Since their blown-out 2011 debut Hollandaze, Toronto trio Odonis Odonis has continued to push their sound further into the depths of post-apocalyptic experimentation. Following 2016’s foreboding Post Plague, No Pop is the band’s starker, more dance-floor-friendly fourth LP.
Executed with precision, every sonic component of No Pop commands attention. Stripping down instrumentation to a handful of synths and an electronic drum kit, the band worked quickly to write and record, bringing demos and improvised takes into the studio and completing the recording process over the course of three days. The result is a focused blend of hard-hitting industrial, techno, and noise – but each track on No Pop is never just one of those elements.
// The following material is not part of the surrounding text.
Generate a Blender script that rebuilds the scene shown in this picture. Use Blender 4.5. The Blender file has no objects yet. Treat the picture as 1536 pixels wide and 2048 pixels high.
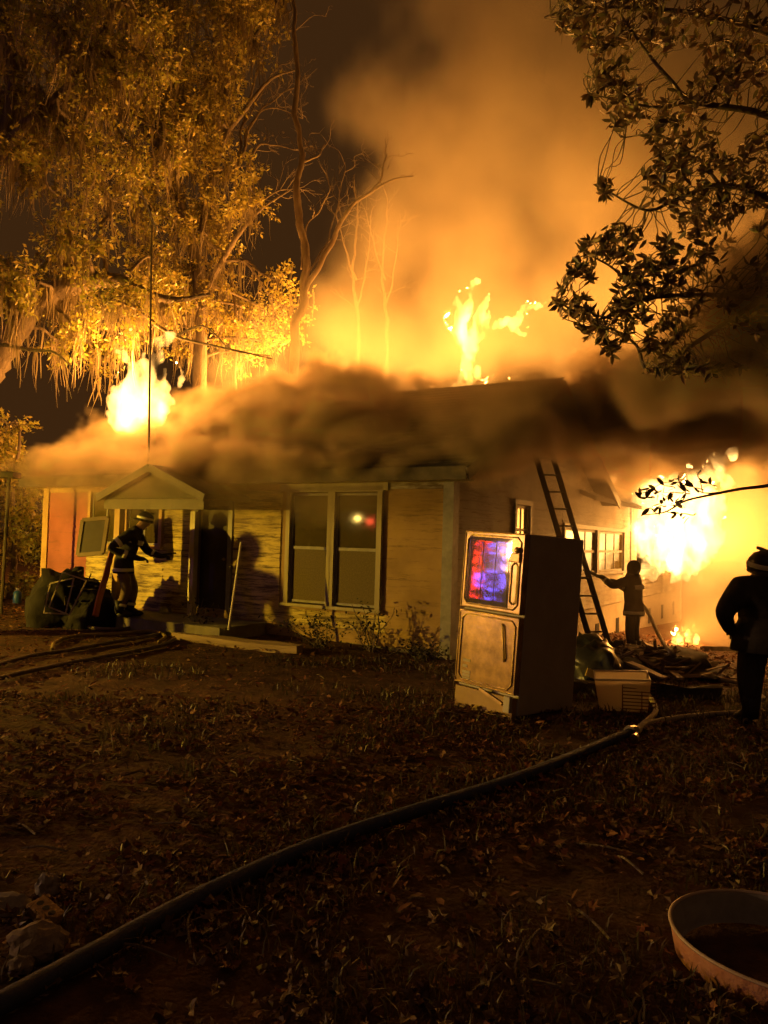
import bpy, bmesh, math, random
import numpy as np
from mathutils import Vector, Matrix, noise as mnoise, Euler

random.seed(7); rng = np.random.default_rng(7)
S = bpy.context.scene
COL = S.collection
R = math.radians

# ------------------------------------------------------------------ camera
CAM_H = 1.7
cam = bpy.data.cameras.new('camera'); camo = bpy.data.objects.new('camera', cam); COL.objects.link(camo)
camo.matrix_world = Matrix.Translation((0, 0, CAM_H)) @ Matrix.Rotation(R(92.0), 4, 'X') @ Matrix.Rotation(R(1.6), 4, 'Z')
cam.sensor_width = 36; cam.lens = 27.04; cam.clip_start = .05; cam.clip_end = 400
S.camera = camo
CM = camo.matrix_world.copy(); FPX = 1538.0

# ------------------------------------------------------------------ night sky, moon, exposure
W = bpy.data.worlds.new('World'); S.world = W; W.use_nodes = True
wn = W.node_tree.nodes; wl = W.node_tree.links
bgn = wn['Background']; bgn.inputs['Color'].default_value = (.48, .19, .05, 1); bgn.inputs['Strength'].default_value = .045
moon = bpy.data.lights.new('moon', 'SUN'); moon.energy = .006; moon.angle = R(.5); moon.color = (.8, .85, 1)
mo = bpy.data.objects.new('moon', moon); COL.objects.link(mo); mo.rotation_euler = (R(35), R(-25), 0)
S.view_settings.view_transform = 'Standard'; S.view_settings.look = 'None'
S.view_settings.exposure = 1.0; S.view_settings.gamma = 1; S.view_settings.use_curve_mapping = False
S.render.engine = 'CYCLES'
cy = S.cycles
cy.use_denoising = True; cy.denoiser = 'OPENIMAGEDENOISE'
cy.use_adaptive_sampling = True; cy.adaptive_threshold = .07
cy.max_bounces = 4; cy.diffuse_bounces = 1; cy.glossy_bounces = 3; cy.transmission_bounces = 4; cy.volume_bounces = 1; cy.transparent_max_bounces = 8
cy.volume_step_rate = 4; cy.volume_max_steps = 300
cy.caustics_reflective = False; cy.caustics_refractive = False
cy.sample_clamp_indirect = 4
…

Pulsing rhythms lay the ground for textural soundscapes masterfully woven together to create a palpable sense of doom that is thick and satisfying.
Taking its name from the anti-commercial No Pop movement, which infers that there ”is no expiration date on music nor is it limited by geographic or regional boundaries,” No Pop is raw with emotion that’s elevated by deft production. Each hypnotizing meditation captures an uncomfortably honest cynicism with a brush of humor, emphasized by sparse vocals that taunt the current dystopia of technology, human emptiness and the mundane. No Pop is the soundtrack of a sinking ship, and we’re all happily aboard to go down with it.